## Exercise
Show every line in the entries below where the word "part" appears.
[start of Supplied data]
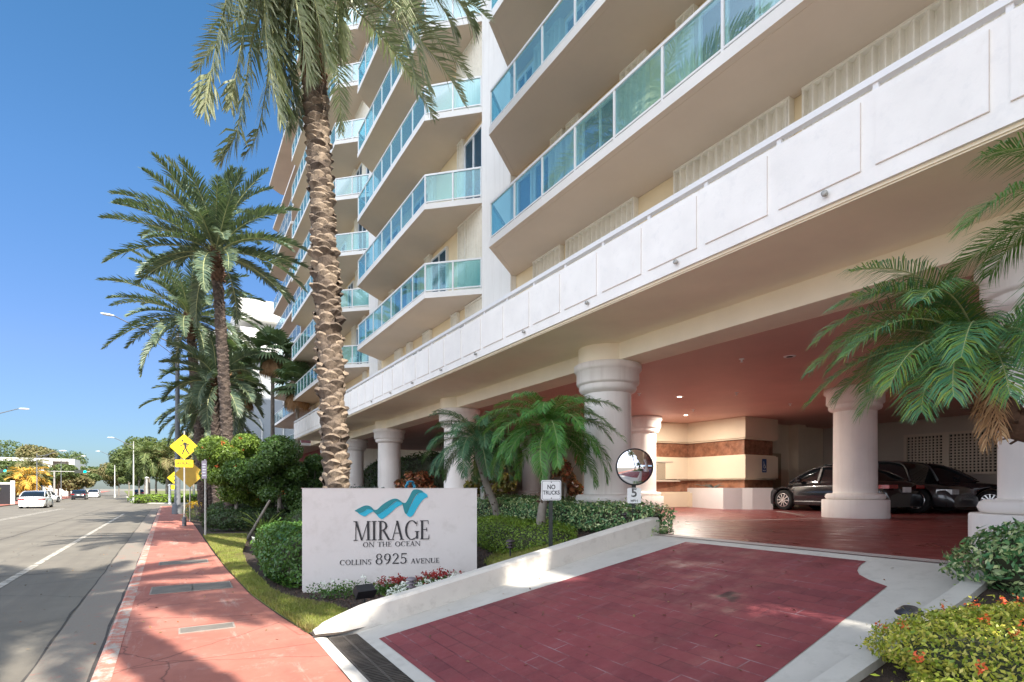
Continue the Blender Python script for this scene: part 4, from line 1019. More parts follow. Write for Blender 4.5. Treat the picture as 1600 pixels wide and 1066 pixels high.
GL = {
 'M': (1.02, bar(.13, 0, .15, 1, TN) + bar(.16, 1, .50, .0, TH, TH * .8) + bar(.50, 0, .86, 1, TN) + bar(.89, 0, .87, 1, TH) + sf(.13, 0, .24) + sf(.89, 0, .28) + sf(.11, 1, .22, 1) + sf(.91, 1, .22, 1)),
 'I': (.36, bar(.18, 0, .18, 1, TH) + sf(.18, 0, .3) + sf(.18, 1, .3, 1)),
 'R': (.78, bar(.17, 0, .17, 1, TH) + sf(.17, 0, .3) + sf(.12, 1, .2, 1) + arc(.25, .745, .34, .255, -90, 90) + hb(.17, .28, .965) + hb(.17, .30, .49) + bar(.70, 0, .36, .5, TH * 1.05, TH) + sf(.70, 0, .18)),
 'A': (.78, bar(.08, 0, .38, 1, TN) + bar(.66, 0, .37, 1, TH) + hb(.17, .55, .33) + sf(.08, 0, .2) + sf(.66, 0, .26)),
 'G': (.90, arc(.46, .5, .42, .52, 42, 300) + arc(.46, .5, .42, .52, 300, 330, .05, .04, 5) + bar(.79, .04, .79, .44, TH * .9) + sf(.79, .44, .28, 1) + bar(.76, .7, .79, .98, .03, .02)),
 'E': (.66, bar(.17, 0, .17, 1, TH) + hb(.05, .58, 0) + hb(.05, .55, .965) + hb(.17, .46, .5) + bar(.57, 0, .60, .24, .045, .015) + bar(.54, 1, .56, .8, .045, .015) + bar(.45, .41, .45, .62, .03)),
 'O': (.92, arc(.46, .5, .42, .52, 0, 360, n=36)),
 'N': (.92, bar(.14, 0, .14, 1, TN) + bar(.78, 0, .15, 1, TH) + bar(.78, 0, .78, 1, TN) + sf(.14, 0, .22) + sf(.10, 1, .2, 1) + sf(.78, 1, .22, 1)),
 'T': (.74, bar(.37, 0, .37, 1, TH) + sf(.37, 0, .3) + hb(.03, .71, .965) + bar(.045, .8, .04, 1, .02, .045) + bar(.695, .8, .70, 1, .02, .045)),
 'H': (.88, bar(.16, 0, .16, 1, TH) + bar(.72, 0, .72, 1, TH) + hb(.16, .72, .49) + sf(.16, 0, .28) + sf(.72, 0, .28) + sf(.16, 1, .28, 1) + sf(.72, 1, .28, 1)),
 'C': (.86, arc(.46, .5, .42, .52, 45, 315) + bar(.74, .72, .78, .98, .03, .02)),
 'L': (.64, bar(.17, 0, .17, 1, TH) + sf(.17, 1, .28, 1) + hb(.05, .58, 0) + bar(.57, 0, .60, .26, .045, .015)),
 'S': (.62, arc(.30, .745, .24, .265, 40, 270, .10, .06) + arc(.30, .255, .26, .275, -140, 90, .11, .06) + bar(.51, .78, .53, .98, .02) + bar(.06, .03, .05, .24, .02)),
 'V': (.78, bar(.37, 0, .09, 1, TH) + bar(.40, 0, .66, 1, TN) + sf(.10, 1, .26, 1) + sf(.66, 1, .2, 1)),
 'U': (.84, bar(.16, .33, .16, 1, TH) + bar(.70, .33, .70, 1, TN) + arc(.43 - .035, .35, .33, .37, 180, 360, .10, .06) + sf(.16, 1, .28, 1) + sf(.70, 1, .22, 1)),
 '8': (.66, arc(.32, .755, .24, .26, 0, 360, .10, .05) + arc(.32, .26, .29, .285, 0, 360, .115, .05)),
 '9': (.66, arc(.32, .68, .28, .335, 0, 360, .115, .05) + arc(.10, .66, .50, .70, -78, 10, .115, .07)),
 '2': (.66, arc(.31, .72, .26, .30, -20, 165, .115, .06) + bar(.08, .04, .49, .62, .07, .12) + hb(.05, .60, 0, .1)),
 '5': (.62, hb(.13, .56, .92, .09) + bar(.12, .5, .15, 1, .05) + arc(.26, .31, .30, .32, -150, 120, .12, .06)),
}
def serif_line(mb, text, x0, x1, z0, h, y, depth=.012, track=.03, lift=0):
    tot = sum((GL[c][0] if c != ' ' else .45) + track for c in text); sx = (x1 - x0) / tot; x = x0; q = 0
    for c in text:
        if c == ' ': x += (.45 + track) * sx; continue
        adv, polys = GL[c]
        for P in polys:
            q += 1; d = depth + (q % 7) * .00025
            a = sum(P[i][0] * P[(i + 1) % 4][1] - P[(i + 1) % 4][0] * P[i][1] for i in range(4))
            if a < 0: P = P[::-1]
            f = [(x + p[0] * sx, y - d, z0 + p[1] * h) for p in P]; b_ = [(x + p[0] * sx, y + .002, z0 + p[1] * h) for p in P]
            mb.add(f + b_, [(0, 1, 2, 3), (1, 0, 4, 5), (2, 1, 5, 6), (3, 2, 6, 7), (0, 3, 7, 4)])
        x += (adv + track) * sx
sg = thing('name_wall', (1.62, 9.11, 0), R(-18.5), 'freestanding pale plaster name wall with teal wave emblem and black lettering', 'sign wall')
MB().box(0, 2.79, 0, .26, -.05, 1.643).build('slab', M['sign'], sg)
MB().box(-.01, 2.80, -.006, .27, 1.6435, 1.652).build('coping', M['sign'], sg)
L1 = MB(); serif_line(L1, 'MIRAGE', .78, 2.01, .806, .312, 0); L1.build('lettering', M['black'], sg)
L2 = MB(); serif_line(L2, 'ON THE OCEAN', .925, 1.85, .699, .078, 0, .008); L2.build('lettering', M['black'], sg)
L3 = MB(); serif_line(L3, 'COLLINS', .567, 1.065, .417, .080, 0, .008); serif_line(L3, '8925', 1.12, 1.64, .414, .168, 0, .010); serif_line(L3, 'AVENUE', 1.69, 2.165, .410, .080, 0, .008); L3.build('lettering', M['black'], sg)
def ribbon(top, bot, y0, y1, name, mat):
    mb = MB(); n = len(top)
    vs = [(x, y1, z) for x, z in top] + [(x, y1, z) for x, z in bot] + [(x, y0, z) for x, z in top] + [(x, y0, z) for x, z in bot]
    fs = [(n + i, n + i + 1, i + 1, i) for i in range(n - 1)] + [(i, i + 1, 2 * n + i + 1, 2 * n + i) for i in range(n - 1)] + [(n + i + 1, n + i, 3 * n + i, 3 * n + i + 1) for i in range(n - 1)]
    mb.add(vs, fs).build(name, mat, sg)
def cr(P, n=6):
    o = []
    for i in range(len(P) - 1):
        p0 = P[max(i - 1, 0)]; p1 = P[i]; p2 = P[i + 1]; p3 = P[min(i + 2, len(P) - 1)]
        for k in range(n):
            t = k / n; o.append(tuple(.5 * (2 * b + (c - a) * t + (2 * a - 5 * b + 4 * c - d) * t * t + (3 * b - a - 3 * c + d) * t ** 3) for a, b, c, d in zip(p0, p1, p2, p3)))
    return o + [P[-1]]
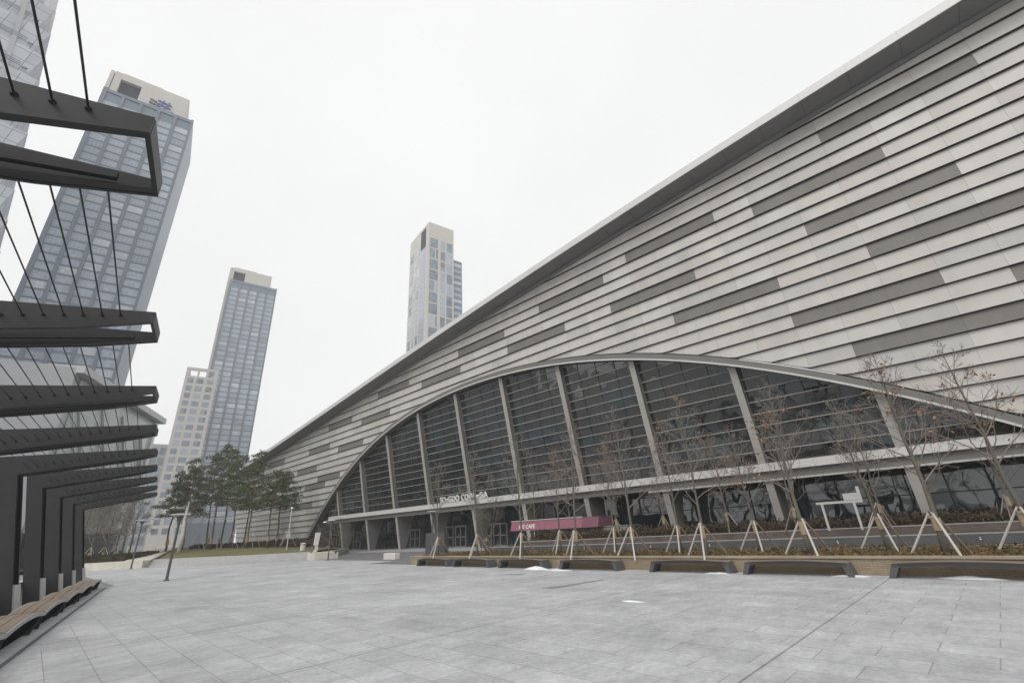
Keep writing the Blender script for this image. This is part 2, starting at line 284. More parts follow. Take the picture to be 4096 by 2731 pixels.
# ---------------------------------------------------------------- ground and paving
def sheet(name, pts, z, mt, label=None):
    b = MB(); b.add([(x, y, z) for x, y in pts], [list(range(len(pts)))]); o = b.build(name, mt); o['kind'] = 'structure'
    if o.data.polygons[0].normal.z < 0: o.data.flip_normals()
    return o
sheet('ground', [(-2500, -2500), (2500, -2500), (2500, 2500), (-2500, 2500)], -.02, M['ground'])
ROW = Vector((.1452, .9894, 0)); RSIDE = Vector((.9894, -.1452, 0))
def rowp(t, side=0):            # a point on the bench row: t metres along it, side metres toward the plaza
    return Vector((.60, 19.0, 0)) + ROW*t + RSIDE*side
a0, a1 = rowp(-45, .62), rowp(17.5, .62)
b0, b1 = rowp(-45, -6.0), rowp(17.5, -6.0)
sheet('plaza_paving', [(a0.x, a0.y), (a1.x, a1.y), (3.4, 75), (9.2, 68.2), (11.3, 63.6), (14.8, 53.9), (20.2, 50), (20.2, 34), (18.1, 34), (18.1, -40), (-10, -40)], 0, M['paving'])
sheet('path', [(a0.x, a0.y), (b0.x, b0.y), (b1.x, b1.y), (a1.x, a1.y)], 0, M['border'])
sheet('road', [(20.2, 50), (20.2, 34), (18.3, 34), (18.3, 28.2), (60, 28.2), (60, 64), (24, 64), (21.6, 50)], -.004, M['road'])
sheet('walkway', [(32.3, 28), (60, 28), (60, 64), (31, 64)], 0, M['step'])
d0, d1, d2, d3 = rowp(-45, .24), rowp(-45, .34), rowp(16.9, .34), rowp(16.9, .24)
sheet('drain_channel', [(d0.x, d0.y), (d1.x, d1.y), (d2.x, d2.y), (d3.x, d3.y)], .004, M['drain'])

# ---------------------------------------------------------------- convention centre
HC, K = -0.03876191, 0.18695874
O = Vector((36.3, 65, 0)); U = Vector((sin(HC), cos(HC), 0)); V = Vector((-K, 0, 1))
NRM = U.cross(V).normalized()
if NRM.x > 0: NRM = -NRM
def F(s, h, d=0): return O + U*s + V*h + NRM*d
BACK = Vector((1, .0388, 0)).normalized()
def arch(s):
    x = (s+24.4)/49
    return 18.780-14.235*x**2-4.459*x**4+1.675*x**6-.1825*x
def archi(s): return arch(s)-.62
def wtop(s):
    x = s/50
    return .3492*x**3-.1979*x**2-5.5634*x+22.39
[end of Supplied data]
## Result
Continue the Blender Python script for this scene: part 4, from line 1019. More parts follow. Write for Blender 4.5. Treat the picture as 1600 pixels wide and 1066 pixels high.
Keep writing the Blender script for this image. This is part 2, starting at line 284. More parts follow. Take the picture to be 4096 by 2731 pixels.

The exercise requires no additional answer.